Set task> Every line of the records must be repeated exactly; pictures stay out.

Data to use>
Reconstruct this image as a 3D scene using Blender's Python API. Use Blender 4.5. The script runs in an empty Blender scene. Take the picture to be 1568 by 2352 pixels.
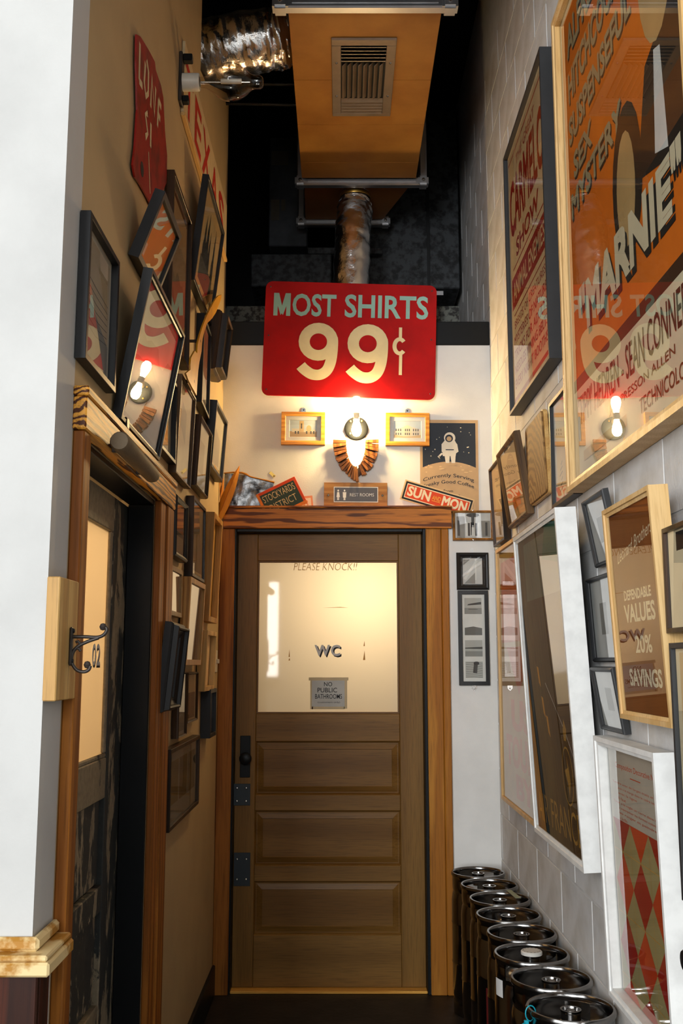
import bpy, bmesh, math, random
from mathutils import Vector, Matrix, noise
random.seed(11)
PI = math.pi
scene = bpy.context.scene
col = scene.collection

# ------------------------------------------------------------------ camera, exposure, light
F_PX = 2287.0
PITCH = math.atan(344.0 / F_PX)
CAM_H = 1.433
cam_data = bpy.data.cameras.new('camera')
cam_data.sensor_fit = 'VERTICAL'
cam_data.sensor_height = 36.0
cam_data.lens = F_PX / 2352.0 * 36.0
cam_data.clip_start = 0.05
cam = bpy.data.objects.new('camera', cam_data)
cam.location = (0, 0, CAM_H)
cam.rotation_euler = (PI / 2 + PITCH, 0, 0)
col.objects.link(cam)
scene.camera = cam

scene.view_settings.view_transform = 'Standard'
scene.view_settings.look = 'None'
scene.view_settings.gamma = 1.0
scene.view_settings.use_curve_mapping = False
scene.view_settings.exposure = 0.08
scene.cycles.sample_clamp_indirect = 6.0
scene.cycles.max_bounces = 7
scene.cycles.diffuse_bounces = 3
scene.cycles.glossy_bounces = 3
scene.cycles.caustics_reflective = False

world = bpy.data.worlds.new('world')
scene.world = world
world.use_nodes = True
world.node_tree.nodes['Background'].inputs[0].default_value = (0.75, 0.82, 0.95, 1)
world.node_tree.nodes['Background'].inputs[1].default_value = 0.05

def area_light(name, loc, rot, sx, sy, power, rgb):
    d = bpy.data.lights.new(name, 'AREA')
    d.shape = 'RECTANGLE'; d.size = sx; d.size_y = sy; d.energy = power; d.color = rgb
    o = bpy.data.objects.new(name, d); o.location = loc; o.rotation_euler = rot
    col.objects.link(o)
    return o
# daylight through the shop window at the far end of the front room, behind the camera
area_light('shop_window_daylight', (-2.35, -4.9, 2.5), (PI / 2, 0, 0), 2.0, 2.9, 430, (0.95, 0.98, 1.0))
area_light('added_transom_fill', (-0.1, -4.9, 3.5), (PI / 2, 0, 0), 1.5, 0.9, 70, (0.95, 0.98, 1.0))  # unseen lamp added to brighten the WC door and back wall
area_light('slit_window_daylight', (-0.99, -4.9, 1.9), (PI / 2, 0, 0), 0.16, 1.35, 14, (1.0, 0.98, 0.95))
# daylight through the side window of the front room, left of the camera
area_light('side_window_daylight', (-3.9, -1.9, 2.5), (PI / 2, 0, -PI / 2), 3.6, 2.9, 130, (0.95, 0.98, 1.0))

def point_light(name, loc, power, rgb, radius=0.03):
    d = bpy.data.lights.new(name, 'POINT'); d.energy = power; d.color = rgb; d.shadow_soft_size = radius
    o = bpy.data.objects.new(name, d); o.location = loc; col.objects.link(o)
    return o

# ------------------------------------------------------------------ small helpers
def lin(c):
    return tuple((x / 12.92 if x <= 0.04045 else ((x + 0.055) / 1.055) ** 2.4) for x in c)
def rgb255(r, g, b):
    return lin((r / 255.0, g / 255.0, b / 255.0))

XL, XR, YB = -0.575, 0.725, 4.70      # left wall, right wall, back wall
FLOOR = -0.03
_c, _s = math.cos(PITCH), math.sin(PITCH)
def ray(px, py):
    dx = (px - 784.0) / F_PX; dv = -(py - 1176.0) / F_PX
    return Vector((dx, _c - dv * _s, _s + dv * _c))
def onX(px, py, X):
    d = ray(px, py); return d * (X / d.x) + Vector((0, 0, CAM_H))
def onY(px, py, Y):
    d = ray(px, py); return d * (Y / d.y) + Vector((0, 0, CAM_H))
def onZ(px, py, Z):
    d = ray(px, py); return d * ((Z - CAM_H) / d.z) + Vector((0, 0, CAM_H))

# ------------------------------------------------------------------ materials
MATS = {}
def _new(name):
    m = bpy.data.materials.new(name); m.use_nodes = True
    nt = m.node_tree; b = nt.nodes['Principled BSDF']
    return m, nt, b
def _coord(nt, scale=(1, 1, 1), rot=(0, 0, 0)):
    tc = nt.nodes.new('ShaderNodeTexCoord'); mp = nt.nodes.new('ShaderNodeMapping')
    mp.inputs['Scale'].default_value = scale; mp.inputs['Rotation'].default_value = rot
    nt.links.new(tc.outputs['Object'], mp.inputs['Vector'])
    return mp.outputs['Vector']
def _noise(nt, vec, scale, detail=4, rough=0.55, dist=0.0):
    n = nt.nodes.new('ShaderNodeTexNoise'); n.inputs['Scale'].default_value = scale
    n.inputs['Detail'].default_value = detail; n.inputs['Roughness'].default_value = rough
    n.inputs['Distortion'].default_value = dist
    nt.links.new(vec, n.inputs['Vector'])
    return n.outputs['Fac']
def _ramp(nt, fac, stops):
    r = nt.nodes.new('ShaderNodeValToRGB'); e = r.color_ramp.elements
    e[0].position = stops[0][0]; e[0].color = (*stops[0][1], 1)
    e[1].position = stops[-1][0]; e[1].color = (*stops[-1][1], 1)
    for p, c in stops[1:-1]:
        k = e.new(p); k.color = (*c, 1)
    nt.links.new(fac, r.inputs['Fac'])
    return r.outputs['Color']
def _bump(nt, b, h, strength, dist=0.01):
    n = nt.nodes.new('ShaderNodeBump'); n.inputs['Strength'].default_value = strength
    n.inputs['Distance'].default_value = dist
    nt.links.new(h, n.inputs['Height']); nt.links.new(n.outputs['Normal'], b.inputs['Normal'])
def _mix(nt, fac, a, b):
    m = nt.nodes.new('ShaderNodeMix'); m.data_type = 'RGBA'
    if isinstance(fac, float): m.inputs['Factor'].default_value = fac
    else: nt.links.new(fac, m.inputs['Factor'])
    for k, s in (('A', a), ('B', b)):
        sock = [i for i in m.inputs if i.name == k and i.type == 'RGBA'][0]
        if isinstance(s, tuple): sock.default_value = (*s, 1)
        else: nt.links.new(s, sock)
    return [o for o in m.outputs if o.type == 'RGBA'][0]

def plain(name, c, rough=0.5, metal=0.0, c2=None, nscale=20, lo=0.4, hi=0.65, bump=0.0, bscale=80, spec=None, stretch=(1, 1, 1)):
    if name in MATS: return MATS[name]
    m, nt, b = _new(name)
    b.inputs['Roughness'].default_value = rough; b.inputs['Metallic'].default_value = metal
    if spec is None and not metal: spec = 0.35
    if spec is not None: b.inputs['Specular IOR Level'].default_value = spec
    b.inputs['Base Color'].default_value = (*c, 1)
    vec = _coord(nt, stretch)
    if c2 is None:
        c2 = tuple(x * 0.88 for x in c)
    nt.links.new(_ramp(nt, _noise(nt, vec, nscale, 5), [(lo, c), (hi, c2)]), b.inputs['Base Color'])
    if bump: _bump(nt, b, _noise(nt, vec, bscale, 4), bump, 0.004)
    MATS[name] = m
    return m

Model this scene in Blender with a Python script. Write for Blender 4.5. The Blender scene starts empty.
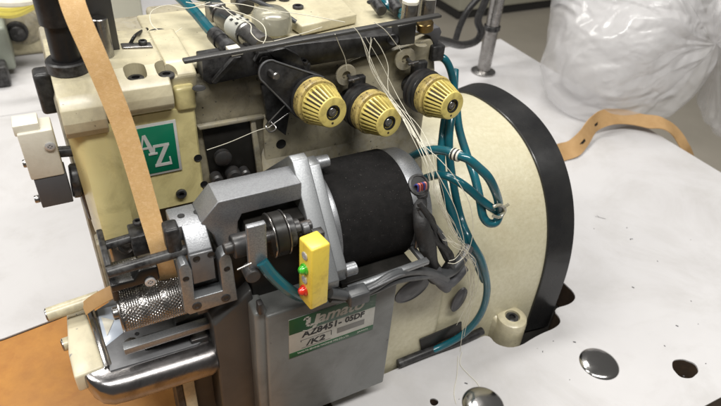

Answer in full>
Reconstruct this image as a 3D scene using Blender's Python API. Use Blender 4.5. The script runs in an empty Blender scene. Take the picture to be 1568 by 2352 pixels.
import bpy, bmesh, math, random
from mathutils import Vector, Matrix, noise
random.seed(11)
PI = math.pi
scene = bpy.context.scene
col = scene.collection

# ------------------------------------------------------------------ camera, exposure, light
F_PX = 2287.0
PITCH = math.atan(344.0 / F_PX)
CAM_H = 1.433
cam_data = bpy.data.cameras.new('camera')
cam_data.sensor_fit = 'VERTICAL'
cam_data.sensor_height = 36.0
cam_data.lens = F_PX / 2352.0 * 36.0
cam_data.clip_start = 0.05
cam = bpy.data.objects.new('camera', cam_data)
cam.location = (0, 0, CAM_H)
cam.rotation_euler = (PI / 2 + PITCH, 0, 0)
col.objects.link(cam)
scene.camera = cam

scene.view_settings.view_transform = 'Standard'
scene.view_settings.look = 'None'
scene.view_settings.gamma = 1.0
scene.view_settings.use_curve_mapping = False
scene.view_settings.exposure = 0.08
scene.cycles.sample_clamp_indirect = 6.0
scene.cycles.max_bounces = 7
scene.cycles.diffuse_bounces = 3
scene.cycles.glossy_bounces = 3
scene.cycles.caustics_reflective = False

world = bpy.data.worlds.new('world')
scene.world = world
world.use_nodes = True
world.node_tree.nodes['Background'].inputs[0].default_value = (0.75, 0.82, 0.95, 1)
world.node_tree.nodes['Background'].inputs[1].default_value = 0.05

def area_light(name, loc, rot, sx, sy, power, rgb):
    d = bpy.data.lights.new(name, 'AREA')
    d.shape = 'RECTANGLE'; d.size = sx; d.size_y = sy; d.energy = power; d.color = rgb
    o = bpy.data.objects.new(name, d); o.location = loc; o.rotation_euler = rot
    col.objects.link(o)
    return o
# daylight through the shop window at the far end of the front room, behind the camera
area_light('shop_window_daylight', (-2.35, -4.9, 2.5), (PI / 2, 0, 0), 2.0, 2.9, 430, (0.95, 0.98, 1.0))
area_light('added_transom_fill', (-0.1, -4.9, 3.5), (PI / 2, 0, 0), 1.5, 0.9, 70, (0.95, 0.98, 1.0))  # unseen lamp added to brighten the WC door and back wall
area_light('slit_window_daylight', (-0.99, -4.9, 1.9), (PI / 2, 0, 0), 0.16, 1.35, 14, (1.0, 0.98, 0.95))
# daylight through the side window of the front room, left of the camera
area_light('side_window_daylight', (-3.9, -1.9, 2.5), (PI / 2, 0, -PI / 2), 3.6, 2.9, 130, (0.95, 0.98, 1.0))

def point_light(name, loc, power, rgb, radius=0.03):
    d = bpy.data.lights.new(name, 'POINT'); d.energy = power; d.color = rgb; d.shadow_soft_size = radius
    o = bpy.data.objects.new(name, d); o.location = loc; col.objects.link(o)
    return o

# ------------------------------------------------------------------ small helpers
def lin(c):
    return tuple((x / 12.92 if x <= 0.04045 else ((x + 0.055) / 1.055) ** 2.4) for x in c)
def rgb255(r, g, b):
    return lin((r / 255.0, g / 255.0, b / 255.0))

XL, XR, YB = -0.575, 0.725, 4.70      # left wall, right wall, back wall
FLOOR = -0.03
_c, _s = math.cos(PITCH), math.sin(PITCH)
def ray(px, py):
    dx = (px - 784.0) / F_PX; dv = -(py - 1176.0) / F_PX
    return Vector((dx, _c - dv * _s, _s + dv * _c))
def onX(px, py, X):
    d = ray(px, py); return d * (X / d.x) + Vector((0, 0, CAM_H))
def onY(px, py, Y):
    d = ray(px, py); return d * (Y / d.y) + Vector((0, 0, CAM_H))
def onZ(px, py, Z):
    d = ray(px, py); return d * ((Z - CAM_H) / d.z) + Vector((0, 0, CAM_H))

# ------------------------------------------------------------------ materials
MATS = {}
def _new(name):
    m = bpy.data.materials.new(name); m.use_nodes = True
    nt = m.node_tree; b = nt.nodes['Principled BSDF']
    return m, nt, b
def _coord(nt, scale=(1, 1, 1), rot=(0, 0, 0)):
    tc = nt.nodes.new('ShaderNodeTexCoord'); mp = nt.nodes.new('ShaderNodeMapping')
    mp.inputs['Scale'].default_value = scale; mp.inputs['Rotation'].default_value = rot
    nt.links.new(tc.outputs['Object'], mp.inputs['Vector'])
    return mp.outputs['Vector']
def _noise(nt, vec, scale, detail=4, rough=0.55, dist=0.0):
    n = nt.nodes.new('ShaderNodeTexNoise'); n.inputs['Scale'].default_value = scale
    n.inputs['Detail'].default_value = detail; n.inputs['Roughness'].default_value = rough
    n.inputs['Distortion'].default_value = dist
    nt.links.new(vec, n.inputs['Vector'])
    return n.outputs['Fac']
def _ramp(nt, fac, stops):
    r = nt.nodes.new('ShaderNodeValToRGB'); e = r.color_ramp.elements
    e[0].position = stops[0][0]; e[0].color = (*stops[0][1], 1)
    e[1].position = stops[-1][0]; e[1].color = (*stops[-1][1], 1)
    for p, c in stops[1:-1]:
        k = e.new(p); k.color = (*c, 1)
    nt.links.new(fac, r.inputs['Fac'])
    return r.outputs['Color']
def _bump(nt, b, h, strength, dist=0.01):
    n = nt.nodes.new('ShaderNodeBump'); n.inputs['Strength'].default_value = strength
    n.inputs['Distance'].default_value = dist
    nt.links.new(h, n.inputs['Height']); nt.links.new(n.outputs['Normal'], b.inputs['Normal'])
def _mix(nt, fac, a, b):
    m = nt.nodes.new('ShaderNodeMix'); m.data_type = 'RGBA'
    if isinstance(fac, float): m.inputs['Factor'].default_value = fac
    else: nt.links.new(fac, m.inputs['Factor'])
    for k, s in (('A', a), ('B', b)):
        sock = [i for i in m.inputs if i.name == k and i.type == 'RGBA'][0]
        if isinstance(s, tuple): sock.default_value = (*s, 1)
        else: nt.links.new(s, sock)
    return [o for o in m.outputs if o.type == 'RGBA'][0]

def plain(name, c, rough=0.5, metal=0.0, c2=None, nscale=20, lo=0.4, hi=0.65, bump=0.0, bscale=80, spec=None, stretch=(1, 1, 1)):
    if name in MATS: return MATS[name]
    m, nt, b = _new(name)
    b.inputs['Roughness'].default_value = rough; b.inputs['Metallic'].default_value = metal
    if spec is None and not metal: spec = 0.35
    if spec is not None: b.inputs['Specular IOR Level'].default_value = spec
    b.inputs['Base Color'].default_value = (*c, 1)
    vec = _coord(nt, stretch)
    if c2 is None:
        c2 = tuple(x * 0.88 for x in c)
    nt.links.new(_ramp(nt, _noise(nt, vec, nscale, 5), [(lo, c), (hi, c2)]), b.inputs['Base Color'])
    if bump: _bump(nt, b, _noise(nt, vec, bscale, 4), bump, 0.004)
    MATS[name] = m
    return m

Model this scene in Blender with a Python script. Write for Blender 4.5. The Blender scene starts empty.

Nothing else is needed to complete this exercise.